The recently appointed energy minister Giorgos Stathakis is convinced that a latest bailout-required plan calling for main power utility PPC to offer 46 percent of its electricity production to NOME auction participants by 2019 will swiftly lead the utility to bankruptcy and, therefore, cannot be accepted as “forceful solutions will not be tolerated,” the minister has announced.

Local officials and the country’s creditors failed to reach an agreement over the weekend on lender demands wanting PPC to offer increased electricity to independent suppliers through the NOME auctions, whose legal framework has already been ratified. The NOME auctions were introduced in October.

Talks between the two sides are scheduled to carry on in search of a compromise deal, possibly today or during the week. Energy Minister Giorgos Stathakis is scheduled to meet with the creditor representatives within the week in Athens for talks on the bailout’s energy sector issues.

The NOME auctions are intended to provide third parties with access to PPC’s low-cost lignite and hydropower sources as a measure to help break the utility’s market dominance.

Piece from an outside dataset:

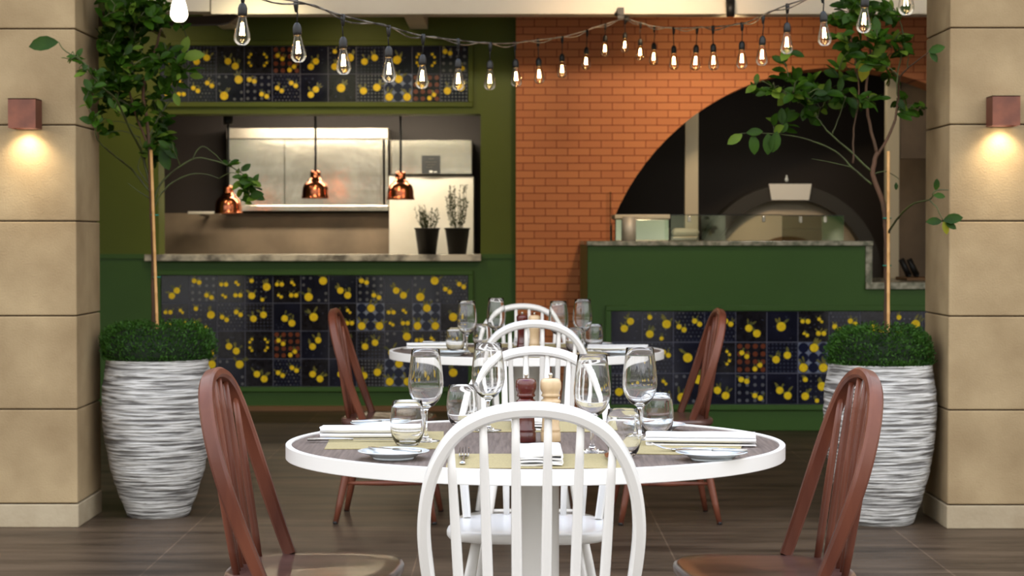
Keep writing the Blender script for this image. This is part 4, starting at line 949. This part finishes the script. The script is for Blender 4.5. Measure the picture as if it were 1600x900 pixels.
planted_tree(cR, .697, .148, .244, .223, 'lemon tree with forked trunk, white ribbed planter beside the right pillar',
    ([(1386, 520), (1386, 400), (1384, 352), (1380, 320), (1364, 272), (1371, 238)], .0135, .010, 'bark'),
    [([(1371, 240), (1356, 180), (1354, 125), (1362, 95), (1352, 40), (1340, -20)], .0075, .003, 'bark'), ([(1372, 242), (1396, 196), (1404, 152), (1406, 120, -.15), (1432, 96, -.4), (1450, 82, -.55)], .0065, .002, 'bark'),
     ([(1362, 268), (1328, 236), (1292, 204), (1278, 185), (1250, 160)], .005, .002, 'twig'), ([(1362, 288), (1332, 262), (1304, 236), (1262, 218), (1220, 210), (1168, 208), (1144, 212)], .0045, .0015, 'twig'),
     ([(1386, 372), (1396, 350, -.1), (1424, 320, -.35), (1452, 312, -.52), (1462, 298, -.55), (1482, 297, -.55)], .0055, .002, 'twig'), ([(1452, 312, -.52), (1464, 325, -.55), (1473, 345, -.55)], .003, .0016, 'twig'),
     ([(1364, 272), (1385, 268), (1405, 280)], .003, .0012, 'twig'), ([(1334, 262), (1300, 254), (1268, 248)], .0025, .001, 'twig'), ([(1333, 255), (1334, 200), (1342, 140), (1330, 60), (1325, 0)], .0045, .002, 'bark'),
     ([(1250, 160), (1215, 140), (1190, 125)], .004, .0016, 'twig'), ([(1300, 210), (1312, 180), (1322, 150)], .003, .0014, 'twig'), ([(1404, 152), (1402, 120), (1412, 60), (1400, 20)], .004, .002, 'twig'), ([(1418, 108), (1419, 90), (1418, 78)], .0025, .001, 'twig')],
    [(1195, 135, 20, 16, 22, .12, 26), (1235, 135, 24, 20, 34, .14, 27), (1270, 145, 24, 20, 34, .15, 28), (1300, 150, 20, 18, 26, .15, 26), (1240, 85, 16, 16, 14, .1, 24), (1225, 185, 16, 14, 16, .1, 27), (1330, 165, 16, 18, 16, .15, 24), (1310, 115, 18, 14, 14, .12, 26),
     (1340, 15, 42, 16, 80, .18, 26), (1310, 30, 20, 14, 24, .15, 24), (1390, 20, 22, 16, 32, .15, 25), (1340, 80, 26, 20, 44, .15, 26), (1380, 75, 22, 20, 40, .15, 26), (1375, 110, 20, 20, 30, .15, 26), (1415, 55, 16, 14, 20, .1, 24), (1420, 85, 16, 12, 12, .1, 26),
     (1420, 165, 18, 14, 18, .1, 24), (1440, 170, 10, 10, 8, .05, 22), (1360, 150, 16, 18, 14, .15, 24), (1320, 60, 18, 18, 20, .15, 24), (1278, 170, 22, 14, 20, .12, 27)],
    [(1160, 210, -.8, .5, 28, 'leaf_light'), (1176, 210, .1, 1, 32, 'leaf'), (1200, 208, 0, 1, 34, 'leaf'), (1214, 205, -.2, 1, 34, 'leaf'), (1166, 208, .8, -.1, 26, 'leaf'), (1222, 208, .5, -1, 18, 'leaf'), (1352, 92, -.15, 1, 36, 'leaf_yellow'),
     (1462, 298, .1, -1, 18, 'leaf', -.55), (1458, 305, 1, .1, 18, 'leaf', -.55), (1473, 345, 1, -.2, 30, 'leaf', -.55), (1472, 346, -1, .0, 24, 'leaf', -.55), (1474, 346, .3, 1, 20, 'leaf_yellow', -.55), (1476, 347, .9, .5, 20, 'leaf', -.55), (1450, 82, .8, -.3, 26, 'leaf', -.55), (1452, 80, .6, .8, 20, 'leaf', -.55), (1400, 285, 0, .8, 12, 'leaf')],
    ((1388, 520, -.03), (1388, 234, -.03)), [(1386, 341, -.014), (1386, 415, -.012)], 8, (.165, .226), .8)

The lenders are pushing for PPC to offer – in January – an electricity amount equivalent to 12 percent of consumption in 2016 as well as a repeat of an amount offered in 2016 (8 percent of consumption) next September. This accumulative 8 percent may be split into two amounts, 4 percent for the end of 2017 and a further 4 percent in mid-2018.

According to energypress sources, Greek officials had originally accepted the terms but are now rejecting them.